One senses in Ms. Constantine's responses a fundamental conviction that it is logically impossible that she may have been fired for a legitimate reason. The question is whether she lifted text on a repeated basis from others' work.

Yet she seems almost oddly uninterested in engaging that specific question. For one, there are her sideline charges that "politics" is the issue, the implication being that Teacher's College people are racist in dwelling in such politics to the extent of firing her. Rich indeed, but the question is: did she copy from others' work?

She calls the charges "premature" — even after a law firm has carefully gone over the evidence? "Vindictive" — which wouldn't be ideal, but suppose the revenge was taken on the basis of an actual offense, such as plagiarism? "Mean-spirited" — just possibly, but again: are the charges valid?

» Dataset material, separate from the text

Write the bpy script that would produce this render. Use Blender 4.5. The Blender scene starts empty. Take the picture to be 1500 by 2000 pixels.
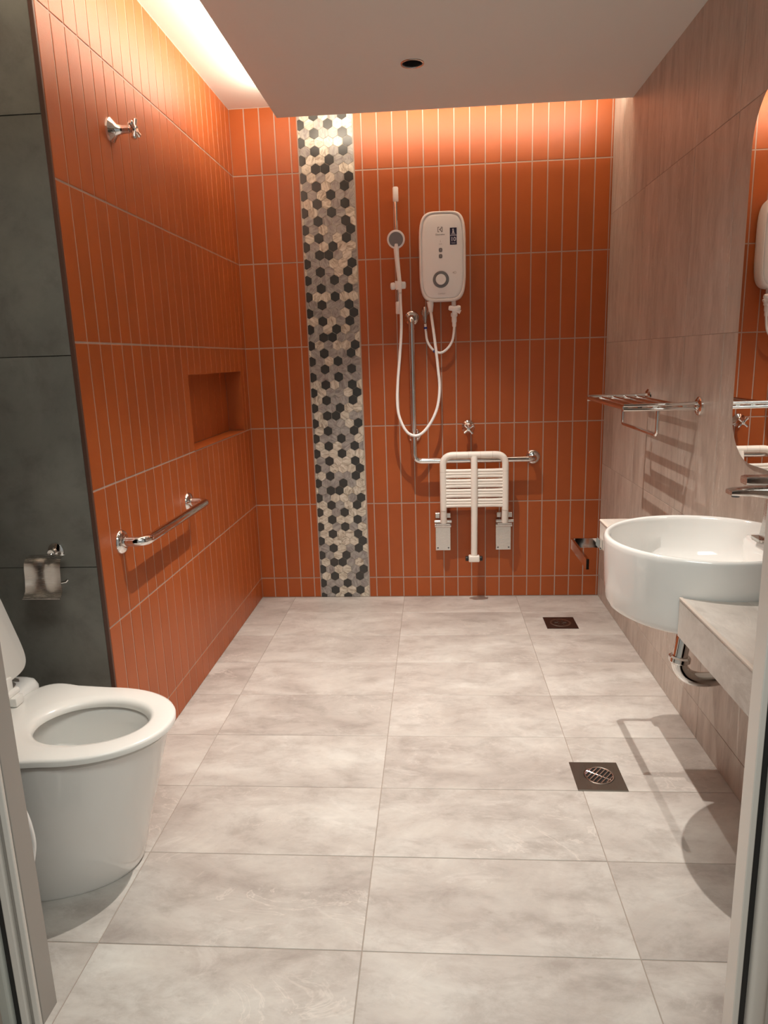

To Ms. Constantine, it is so evident that racism is the motivation that there is no argumentation necessary. However, there is an additional issue that makes it hard for me to grant her that leeway.

Two weeks ago I mentioned an article claiming that life as a person of color is enduring ongoing assaults of racist "microaggression" — such as having it said in your presence that America is a melting pot, which denies your racial identity. This article is one amidst a literature on "microaggression" and related notions, founded in a crusade against unwitting racist abuse by white psychologists against darker-complected clients.

I refrained from mentioning that Ms. Constantine is a key participant in this school of thought, having been the lead writer of more than one article on "microaggression" and co-editing two books with the head writer of the one I mentioned.

These articles are couched in an almost theological assumption that racism is still what America is all about. In one, she and her co-authors openly admit its research basis is "qualitative" — i.e., not based on scientific examination — and in a strange paragraph, openly admit their own bias toward smoking out racism.

Elsewhere is terminology such as "Africultural," and an interesting usage of the term color blind: to be color blind is bad because it means missing people's diversity.

So much for the content of our character and such. But what this means is that Madonna Constantine happens to be someone with a deep-seated, visceral worldview unreachable by argument, assuming that she lives in a country where most whites are Archie Bunkers under the skin.

As such, it will not be surprising if in her mind, crying racism is a more urgent response to charges of malfeasance than addressing the specifics of the charges.

My sense is that to someone of this orientation, the charges seem a mere matter of "cross-fertilization," none of which should attract more than a minute's attention given her larger goal of revealing that modern America is just a more polite version of "The Birth of a Nation."

So — just maybe Ms. Constantine is correct in arguing, in effect, that another noose has been hung on her door.

However, the case doesn't look great from here, and if Ms. Constantine is crying wolf on racism she might reconsider. It's the kind of thing that makes America tune out whenever the word comes up, which is presumably the last thing she would want.